#### TASK TO COMPLETE:
All material below is to be reproduced exactly.
--- Start DATA EXCERPT ---
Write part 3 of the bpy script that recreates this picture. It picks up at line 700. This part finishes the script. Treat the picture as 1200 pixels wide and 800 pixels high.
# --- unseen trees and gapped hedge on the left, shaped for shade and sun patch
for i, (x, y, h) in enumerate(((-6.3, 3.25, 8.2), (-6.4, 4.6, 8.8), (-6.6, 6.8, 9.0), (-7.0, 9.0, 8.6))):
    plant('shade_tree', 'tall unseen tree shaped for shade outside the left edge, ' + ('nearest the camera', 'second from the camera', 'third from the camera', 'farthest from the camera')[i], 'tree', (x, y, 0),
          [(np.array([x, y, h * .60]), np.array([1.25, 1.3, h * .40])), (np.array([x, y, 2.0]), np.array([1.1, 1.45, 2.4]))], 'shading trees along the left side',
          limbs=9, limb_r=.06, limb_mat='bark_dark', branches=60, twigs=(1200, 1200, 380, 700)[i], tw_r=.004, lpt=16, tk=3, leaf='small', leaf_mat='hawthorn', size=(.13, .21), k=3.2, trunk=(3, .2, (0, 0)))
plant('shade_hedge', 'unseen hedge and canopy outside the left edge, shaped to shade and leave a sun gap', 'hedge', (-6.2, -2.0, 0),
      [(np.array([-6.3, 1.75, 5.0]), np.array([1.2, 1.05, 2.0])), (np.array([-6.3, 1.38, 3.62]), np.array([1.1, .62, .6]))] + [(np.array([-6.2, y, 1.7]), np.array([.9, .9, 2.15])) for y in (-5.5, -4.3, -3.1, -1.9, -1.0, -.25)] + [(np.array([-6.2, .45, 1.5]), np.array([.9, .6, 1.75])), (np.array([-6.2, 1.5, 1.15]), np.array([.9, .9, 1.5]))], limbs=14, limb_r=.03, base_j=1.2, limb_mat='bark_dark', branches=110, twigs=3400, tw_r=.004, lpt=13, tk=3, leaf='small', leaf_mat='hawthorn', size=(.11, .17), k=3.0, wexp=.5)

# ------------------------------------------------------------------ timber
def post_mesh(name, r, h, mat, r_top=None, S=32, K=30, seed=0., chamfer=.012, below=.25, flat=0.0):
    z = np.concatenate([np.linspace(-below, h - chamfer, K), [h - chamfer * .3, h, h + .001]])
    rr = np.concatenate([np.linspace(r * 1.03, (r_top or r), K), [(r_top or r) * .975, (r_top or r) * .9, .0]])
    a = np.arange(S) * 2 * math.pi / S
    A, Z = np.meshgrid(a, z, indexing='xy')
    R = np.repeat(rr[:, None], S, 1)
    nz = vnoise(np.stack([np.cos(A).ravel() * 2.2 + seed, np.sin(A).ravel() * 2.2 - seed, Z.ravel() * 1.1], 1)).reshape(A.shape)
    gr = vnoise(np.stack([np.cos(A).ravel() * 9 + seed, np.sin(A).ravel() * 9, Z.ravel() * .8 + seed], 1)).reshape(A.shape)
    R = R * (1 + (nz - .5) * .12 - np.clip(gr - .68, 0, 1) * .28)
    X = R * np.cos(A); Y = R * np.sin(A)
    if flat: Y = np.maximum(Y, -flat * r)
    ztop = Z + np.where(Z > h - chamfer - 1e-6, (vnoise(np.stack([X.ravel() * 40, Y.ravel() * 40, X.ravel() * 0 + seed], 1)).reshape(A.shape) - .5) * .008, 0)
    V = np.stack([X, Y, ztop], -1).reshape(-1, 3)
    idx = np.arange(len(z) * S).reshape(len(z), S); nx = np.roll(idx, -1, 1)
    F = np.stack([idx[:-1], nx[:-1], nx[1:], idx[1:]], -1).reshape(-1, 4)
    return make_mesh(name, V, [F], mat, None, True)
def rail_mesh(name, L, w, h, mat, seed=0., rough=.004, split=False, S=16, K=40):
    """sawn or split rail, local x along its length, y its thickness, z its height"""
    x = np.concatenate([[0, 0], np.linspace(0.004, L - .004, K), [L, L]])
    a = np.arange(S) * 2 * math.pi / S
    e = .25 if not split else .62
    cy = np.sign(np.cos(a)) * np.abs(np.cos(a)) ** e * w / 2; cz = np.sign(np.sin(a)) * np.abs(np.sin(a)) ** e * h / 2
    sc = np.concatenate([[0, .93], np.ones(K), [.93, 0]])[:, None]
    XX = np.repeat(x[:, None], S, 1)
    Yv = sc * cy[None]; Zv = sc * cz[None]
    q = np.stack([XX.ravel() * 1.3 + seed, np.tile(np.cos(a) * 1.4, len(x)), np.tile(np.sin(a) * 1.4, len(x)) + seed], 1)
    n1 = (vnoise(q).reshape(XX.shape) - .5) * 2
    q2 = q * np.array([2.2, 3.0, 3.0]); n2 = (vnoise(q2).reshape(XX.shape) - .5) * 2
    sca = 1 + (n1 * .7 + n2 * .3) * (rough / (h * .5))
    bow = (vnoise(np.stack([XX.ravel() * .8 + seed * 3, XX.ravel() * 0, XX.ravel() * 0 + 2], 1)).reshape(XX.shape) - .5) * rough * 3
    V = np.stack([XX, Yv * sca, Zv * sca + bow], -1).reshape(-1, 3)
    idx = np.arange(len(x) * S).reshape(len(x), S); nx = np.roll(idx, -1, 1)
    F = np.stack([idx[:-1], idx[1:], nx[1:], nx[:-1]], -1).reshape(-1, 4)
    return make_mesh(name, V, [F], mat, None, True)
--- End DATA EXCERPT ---
#### ANSWER IN FULL:
Write part 3 of the bpy script that recreates this picture. It picks up at line 700. This part finishes the script. Treat the picture as 1200 pixels wide and 800 pixels high.
# --- unseen trees and gapped hedge on the left, shaped for shade and sun patch
for i, (x, y, h) in enumerate(((-6.3, 3.25, 8.2), (-6.4, 4.6, 8.8), (-6.6, 6.8, 9.0), (-7.0, 9.0, 8.6))):
    plant('shade_tree', 'tall unseen tree shaped for shade outside the left edge, ' + ('nearest the camera', 'second from the camera', 'third from the camera', 'farthest from the camera')[i], 'tree', (x, y, 0),
          [(np.array([x, y, h * .60]), np.array([1.25, 1.3, h * .40])), (np.array([x, y, 2.0]), np.array([1.1, 1.45, 2.4]))], 'shading trees along the left side',
          limbs=9, limb_r=.06, limb_mat='bark_dark', branches=60, twigs=(1200, 1200, 380, 700)[i], tw_r=.004, lpt=16, tk=3, leaf='small', leaf_mat='hawthorn', size=(.13, .21), k=3.2, trunk=(3, .2, (0, 0)))
plant('shade_hedge', 'unseen hedge and canopy outside the left edge, shaped to shade and leave a sun gap', 'hedge', (-6.2, -2.0, 0),
      [(np.array([-6.3, 1.75, 5.0]), np.array([1.2, 1.05, 2.0])), (np.array([-6.3, 1.38, 3.62]), np.array([1.1, .62, .6]))] + [(np.array([-6.2, y, 1.7]), np.array([.9, .9, 2.15])) for y in (-5.5, -4.3, -3.1, -1.9, -1.0, -.25)] + [(np.array([-6.2, .45, 1.5]), np.array([.9, .6, 1.75])), (np.array([-6.2, 1.5, 1.15]), np.array([.9, .9, 1.5]))], limbs=14, limb_r=.03, base_j=1.2, limb_mat='bark_dark', branches=110, twigs=3400, tw_r=.004, lpt=13, tk=3, leaf='small', leaf_mat='hawthorn', size=(.11, .17), k=3.0, wexp=.5)

# ------------------------------------------------------------------ timber
def post_mesh(name, r, h, mat, r_top=None, S=32, K=30, seed=0., chamfer=.012, below=.25, flat=0.0):
    z = np.concatenate([np.linspace(-below, h - chamfer, K), [h - chamfer * .3, h, h + .001]])
    rr = np.concatenate([np.linspace(r * 1.03, (r_top or r), K), [(r_top or r) * .975, (r_top or r) * .9, .0]])
    a = np.arange(S) * 2 * math.pi / S
    A, Z = np.meshgrid(a, z, indexing='xy')
    R = np.repeat(rr[:, None], S, 1)
    nz = vnoise(np.stack([np.cos(A).ravel() * 2.2 + seed, np.sin(A).ravel() * 2.2 - seed, Z.ravel() * 1.1], 1)).reshape(A.shape)
    gr = vnoise(np.stack([np.cos(A).ravel() * 9 + seed, np.sin(A).ravel() * 9, Z.ravel() * .8 + seed], 1)).reshape(A.shape)
    R = R * (1 + (nz - .5) * .12 - np.clip(gr - .68, 0, 1) * .28)
    X = R * np.cos(A); Y = R * np.sin(A)
    if flat: Y = np.maximum(Y, -flat * r)
    ztop = Z + np.where(Z > h - chamfer - 1e-6, (vnoise(np.stack([X.ravel() * 40, Y.ravel() * 40, X.ravel() * 0 + seed], 1)).reshape(A.shape) - .5) * .008, 0)
    V = np.stack([X, Y, ztop], -1).reshape(-1, 3)
    idx = np.arange(len(z) * S).reshape(len(z), S); nx = np.roll(idx, -1, 1)
    F = np.stack([idx[:-1], nx[:-1], nx[1:], idx[1:]], -1).reshape(-1, 4)
    return make_mesh(name, V, [F], mat, None, True)
def rail_mesh(name, L, w, h, mat, seed=0., rough=.004, split=False, S=16, K=40):
    """sawn or split rail, local x along its length, y its thickness, z its height"""
    x = np.concatenate([[0, 0], np.linspace(0.004, L - .004, K), [L, L]])
    a = np.arange(S) * 2 * math.pi / S
    e = .25 if not split else .62
    cy = np.sign(np.cos(a)) * np.abs(np.cos(a)) ** e * w / 2; cz = np.sign(np.sin(a)) * np.abs(np.sin(a)) ** e * h / 2
    sc = np.concatenate([[0, .93], np.ones(K), [.93, 0]])[:, None]
    XX = np.repeat(x[:, None], S, 1)
    Yv = sc * cy[None]; Zv = sc * cz[None]
    q = np.stack([XX.ravel() * 1.3 + seed, np.tile(np.cos(a) * 1.4, len(x)), np.tile(np.sin(a) * 1.4, len(x)) + seed], 1)
    n1 = (vnoise(q).reshape(XX.shape) - .5) * 2
    q2 = q * np.array([2.2, 3.0, 3.0]); n2 = (vnoise(q2).reshape(XX.shape) - .5) * 2
    sca = 1 + (n1 * .7 + n2 * .3) * (rough / (h * .5))
    bow = (vnoise(np.stack([XX.ravel() * .8 + seed * 3, XX.ravel() * 0, XX.ravel() * 0 + 2], 1)).reshape(XX.shape) - .5) * rough * 3
    V = np.stack([XX, Yv * sca, Zv * sca + bow], -1).reshape(-1, 3)
    idx = np.arange(len(x) * S).reshape(len(x), S); nx = np.roll(idx, -1, 1)
    F = np.stack([idx[:-1], idx[1:], nx[1:], nx[:-1]], -1).reshape(-1, 4)
    return make_mesh(name, V, [F], mat, None, True)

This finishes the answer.